EXERCISE
Using the records that follow, reproduce exactly the lines starting at the line containing "Recreate this scene" and ending at the line containing "S = bpy.context.scene". Include both end lines and no pictures.

+ + + + +

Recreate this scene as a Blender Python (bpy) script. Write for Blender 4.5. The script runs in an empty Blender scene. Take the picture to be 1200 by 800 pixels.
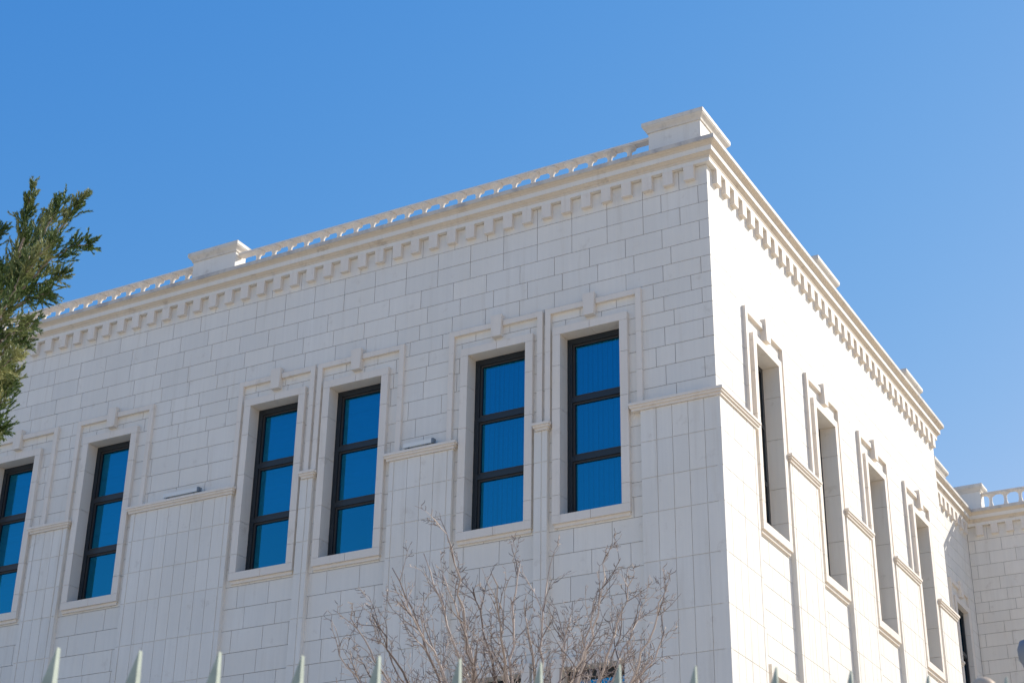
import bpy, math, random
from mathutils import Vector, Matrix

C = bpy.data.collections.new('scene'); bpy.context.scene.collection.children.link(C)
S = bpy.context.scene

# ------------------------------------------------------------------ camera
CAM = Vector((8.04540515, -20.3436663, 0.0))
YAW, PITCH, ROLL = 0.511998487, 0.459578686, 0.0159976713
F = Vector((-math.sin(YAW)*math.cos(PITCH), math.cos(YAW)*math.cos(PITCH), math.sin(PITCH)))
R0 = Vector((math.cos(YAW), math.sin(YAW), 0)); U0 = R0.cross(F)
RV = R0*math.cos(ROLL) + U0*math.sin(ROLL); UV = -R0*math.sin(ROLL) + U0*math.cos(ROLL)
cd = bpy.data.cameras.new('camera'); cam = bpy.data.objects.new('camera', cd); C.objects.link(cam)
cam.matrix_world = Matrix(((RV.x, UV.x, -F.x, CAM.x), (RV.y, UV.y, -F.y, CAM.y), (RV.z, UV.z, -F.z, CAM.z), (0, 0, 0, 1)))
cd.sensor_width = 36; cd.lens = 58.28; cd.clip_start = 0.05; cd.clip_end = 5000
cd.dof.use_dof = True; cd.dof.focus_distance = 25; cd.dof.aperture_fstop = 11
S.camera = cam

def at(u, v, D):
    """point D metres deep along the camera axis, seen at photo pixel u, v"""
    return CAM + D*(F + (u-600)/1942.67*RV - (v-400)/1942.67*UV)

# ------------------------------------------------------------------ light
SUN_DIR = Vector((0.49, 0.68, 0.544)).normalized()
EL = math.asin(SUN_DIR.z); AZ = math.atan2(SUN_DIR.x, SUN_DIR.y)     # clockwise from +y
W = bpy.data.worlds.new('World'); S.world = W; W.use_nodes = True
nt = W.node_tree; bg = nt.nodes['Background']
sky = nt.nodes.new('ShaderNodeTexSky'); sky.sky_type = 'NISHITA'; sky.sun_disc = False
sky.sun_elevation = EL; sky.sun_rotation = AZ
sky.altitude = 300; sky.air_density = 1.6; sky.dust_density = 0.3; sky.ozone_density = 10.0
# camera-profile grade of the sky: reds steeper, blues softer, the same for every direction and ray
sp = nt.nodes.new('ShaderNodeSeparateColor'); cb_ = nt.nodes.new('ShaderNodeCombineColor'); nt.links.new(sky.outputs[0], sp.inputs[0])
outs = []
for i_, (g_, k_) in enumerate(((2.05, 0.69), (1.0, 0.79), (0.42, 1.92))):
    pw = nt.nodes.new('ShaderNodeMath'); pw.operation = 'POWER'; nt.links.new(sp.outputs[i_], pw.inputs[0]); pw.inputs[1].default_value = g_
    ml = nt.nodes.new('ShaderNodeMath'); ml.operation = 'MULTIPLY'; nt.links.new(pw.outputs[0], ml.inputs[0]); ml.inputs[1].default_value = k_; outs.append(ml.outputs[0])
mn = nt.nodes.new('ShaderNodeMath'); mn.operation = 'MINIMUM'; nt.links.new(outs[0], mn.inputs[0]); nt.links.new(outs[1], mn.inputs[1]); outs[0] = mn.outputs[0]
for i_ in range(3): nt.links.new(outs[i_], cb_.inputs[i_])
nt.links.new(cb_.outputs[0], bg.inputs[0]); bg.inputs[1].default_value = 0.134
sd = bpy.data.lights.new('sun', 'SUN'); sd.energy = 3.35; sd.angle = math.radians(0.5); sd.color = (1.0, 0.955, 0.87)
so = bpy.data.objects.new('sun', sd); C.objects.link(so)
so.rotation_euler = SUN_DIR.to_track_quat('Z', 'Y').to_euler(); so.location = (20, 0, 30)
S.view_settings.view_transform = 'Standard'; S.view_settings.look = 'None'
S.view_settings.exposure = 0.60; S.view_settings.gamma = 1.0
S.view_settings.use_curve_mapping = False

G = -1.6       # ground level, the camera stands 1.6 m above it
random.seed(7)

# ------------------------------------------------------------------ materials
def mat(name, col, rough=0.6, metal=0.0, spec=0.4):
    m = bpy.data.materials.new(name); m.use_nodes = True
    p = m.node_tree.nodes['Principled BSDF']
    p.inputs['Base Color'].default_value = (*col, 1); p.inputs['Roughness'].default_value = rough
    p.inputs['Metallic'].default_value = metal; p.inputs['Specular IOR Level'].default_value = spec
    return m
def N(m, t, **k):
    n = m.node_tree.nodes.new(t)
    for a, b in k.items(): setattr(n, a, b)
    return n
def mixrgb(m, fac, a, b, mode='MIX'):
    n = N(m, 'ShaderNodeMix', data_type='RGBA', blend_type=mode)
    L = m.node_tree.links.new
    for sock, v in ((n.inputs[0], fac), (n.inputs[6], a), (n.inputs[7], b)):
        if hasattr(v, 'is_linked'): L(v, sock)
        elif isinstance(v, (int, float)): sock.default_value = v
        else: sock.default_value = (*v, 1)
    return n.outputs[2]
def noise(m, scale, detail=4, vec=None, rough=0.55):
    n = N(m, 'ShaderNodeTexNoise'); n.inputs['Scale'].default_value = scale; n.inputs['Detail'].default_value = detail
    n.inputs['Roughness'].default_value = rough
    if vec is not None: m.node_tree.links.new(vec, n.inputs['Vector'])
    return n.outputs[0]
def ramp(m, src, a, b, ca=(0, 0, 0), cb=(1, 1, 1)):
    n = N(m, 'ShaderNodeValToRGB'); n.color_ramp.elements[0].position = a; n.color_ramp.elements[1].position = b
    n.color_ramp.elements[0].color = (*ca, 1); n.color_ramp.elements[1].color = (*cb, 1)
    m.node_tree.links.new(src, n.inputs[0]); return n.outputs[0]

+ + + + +

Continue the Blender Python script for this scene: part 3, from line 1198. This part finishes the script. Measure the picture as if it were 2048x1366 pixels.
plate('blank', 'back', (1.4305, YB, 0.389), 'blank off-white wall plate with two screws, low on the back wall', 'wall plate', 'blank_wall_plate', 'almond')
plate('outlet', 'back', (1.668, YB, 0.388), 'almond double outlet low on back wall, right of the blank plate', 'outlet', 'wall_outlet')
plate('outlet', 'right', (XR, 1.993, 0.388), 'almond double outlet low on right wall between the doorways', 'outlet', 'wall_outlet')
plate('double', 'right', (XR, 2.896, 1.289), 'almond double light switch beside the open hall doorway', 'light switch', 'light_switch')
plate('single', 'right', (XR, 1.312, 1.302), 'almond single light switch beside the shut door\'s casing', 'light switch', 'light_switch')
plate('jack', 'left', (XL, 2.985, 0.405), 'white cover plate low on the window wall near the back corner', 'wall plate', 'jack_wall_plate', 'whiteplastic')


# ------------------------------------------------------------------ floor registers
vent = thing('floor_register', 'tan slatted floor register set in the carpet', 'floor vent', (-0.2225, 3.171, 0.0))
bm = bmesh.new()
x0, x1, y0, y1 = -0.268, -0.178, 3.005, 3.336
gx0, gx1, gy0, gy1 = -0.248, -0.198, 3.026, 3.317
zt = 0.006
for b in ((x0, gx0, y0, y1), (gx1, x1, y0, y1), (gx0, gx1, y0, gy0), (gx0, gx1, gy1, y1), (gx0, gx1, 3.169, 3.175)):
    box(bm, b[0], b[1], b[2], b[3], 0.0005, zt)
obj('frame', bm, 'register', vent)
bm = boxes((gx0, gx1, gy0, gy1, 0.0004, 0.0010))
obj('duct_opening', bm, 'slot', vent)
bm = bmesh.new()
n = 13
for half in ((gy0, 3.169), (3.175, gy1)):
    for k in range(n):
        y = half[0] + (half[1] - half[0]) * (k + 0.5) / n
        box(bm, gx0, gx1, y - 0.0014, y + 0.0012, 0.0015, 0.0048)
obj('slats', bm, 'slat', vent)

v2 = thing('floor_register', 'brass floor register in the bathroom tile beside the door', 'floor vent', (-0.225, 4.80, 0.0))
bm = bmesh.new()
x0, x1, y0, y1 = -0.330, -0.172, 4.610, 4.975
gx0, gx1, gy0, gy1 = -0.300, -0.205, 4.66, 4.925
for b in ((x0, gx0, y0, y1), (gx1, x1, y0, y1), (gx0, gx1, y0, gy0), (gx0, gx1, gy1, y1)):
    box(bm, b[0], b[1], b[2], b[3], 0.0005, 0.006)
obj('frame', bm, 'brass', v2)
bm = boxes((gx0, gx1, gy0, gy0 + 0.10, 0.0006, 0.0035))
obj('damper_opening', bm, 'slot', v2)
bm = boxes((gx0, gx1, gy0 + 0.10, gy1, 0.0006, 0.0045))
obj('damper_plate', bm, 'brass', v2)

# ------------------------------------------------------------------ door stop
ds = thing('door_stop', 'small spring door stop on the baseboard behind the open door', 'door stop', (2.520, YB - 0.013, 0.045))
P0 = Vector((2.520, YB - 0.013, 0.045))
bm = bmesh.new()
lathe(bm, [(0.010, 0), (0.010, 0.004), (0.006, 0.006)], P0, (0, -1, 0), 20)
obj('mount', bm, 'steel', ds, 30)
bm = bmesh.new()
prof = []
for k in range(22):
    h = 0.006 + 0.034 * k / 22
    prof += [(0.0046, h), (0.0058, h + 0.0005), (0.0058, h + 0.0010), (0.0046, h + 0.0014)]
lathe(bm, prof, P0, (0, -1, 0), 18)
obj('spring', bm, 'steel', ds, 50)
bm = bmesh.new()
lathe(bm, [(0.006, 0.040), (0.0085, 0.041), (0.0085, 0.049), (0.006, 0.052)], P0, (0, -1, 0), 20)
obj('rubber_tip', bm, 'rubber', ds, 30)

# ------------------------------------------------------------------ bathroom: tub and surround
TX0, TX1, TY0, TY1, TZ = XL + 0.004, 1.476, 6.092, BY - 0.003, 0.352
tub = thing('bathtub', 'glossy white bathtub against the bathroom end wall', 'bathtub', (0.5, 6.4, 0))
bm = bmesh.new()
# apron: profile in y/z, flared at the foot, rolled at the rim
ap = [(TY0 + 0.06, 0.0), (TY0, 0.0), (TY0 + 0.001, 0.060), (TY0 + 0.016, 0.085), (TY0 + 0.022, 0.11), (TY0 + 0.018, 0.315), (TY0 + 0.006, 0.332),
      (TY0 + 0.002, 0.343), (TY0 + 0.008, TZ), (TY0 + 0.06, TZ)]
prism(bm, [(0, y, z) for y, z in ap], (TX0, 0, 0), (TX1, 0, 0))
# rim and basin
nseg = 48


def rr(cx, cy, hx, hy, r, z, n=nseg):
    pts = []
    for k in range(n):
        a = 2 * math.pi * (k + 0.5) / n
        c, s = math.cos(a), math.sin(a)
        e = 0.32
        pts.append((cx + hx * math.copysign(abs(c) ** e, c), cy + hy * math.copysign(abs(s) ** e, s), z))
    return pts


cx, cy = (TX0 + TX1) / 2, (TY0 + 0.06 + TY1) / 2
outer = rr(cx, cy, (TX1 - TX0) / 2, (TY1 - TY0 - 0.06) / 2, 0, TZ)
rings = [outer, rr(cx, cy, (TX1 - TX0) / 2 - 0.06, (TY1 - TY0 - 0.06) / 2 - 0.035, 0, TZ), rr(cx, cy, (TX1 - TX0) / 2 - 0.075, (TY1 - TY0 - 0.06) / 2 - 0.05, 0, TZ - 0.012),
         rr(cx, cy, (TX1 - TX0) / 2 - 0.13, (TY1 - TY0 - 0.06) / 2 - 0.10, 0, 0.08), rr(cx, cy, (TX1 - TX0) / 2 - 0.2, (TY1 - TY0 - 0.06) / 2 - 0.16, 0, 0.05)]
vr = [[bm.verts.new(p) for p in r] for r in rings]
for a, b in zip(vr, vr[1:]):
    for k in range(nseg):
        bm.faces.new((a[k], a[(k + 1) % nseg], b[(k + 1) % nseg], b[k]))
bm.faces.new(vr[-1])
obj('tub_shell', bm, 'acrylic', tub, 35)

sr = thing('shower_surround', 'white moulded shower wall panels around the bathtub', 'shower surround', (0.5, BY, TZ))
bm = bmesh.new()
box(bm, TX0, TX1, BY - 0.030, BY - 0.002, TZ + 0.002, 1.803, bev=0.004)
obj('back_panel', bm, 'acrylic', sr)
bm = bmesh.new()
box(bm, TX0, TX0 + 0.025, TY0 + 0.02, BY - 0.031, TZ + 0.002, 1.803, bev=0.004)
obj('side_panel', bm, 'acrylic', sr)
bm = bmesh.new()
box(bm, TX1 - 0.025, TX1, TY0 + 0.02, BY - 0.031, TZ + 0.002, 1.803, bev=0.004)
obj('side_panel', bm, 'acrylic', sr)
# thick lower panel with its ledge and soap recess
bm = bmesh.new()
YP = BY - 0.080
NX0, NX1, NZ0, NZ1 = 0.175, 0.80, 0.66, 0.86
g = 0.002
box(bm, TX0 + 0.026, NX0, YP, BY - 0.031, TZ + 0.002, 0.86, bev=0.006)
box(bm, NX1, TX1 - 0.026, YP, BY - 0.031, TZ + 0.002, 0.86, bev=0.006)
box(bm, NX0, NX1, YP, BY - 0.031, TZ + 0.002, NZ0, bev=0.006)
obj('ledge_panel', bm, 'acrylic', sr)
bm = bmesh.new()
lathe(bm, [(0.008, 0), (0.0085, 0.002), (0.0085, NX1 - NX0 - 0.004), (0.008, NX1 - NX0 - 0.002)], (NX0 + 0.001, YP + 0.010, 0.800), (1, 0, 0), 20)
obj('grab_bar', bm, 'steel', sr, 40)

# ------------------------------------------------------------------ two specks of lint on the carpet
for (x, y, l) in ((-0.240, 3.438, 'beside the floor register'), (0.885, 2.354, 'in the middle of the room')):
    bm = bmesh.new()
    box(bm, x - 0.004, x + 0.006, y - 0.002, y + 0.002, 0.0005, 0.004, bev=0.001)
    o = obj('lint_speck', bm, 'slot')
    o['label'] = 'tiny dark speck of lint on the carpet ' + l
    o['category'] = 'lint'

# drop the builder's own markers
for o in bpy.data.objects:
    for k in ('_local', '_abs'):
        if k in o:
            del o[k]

+ + + + +

THE COMPLETED TASK
Recreate this scene as a Blender Python (bpy) script. Write for Blender 4.5. The script runs in an empty Blender scene. Take the picture to be 1200 by 800 pixels.
import bpy, math, random
from mathutils import Vector, Matrix

C = bpy.data.collections.new('scene'); bpy.context.scene.collection.children.link(C)
S = bpy.context.scene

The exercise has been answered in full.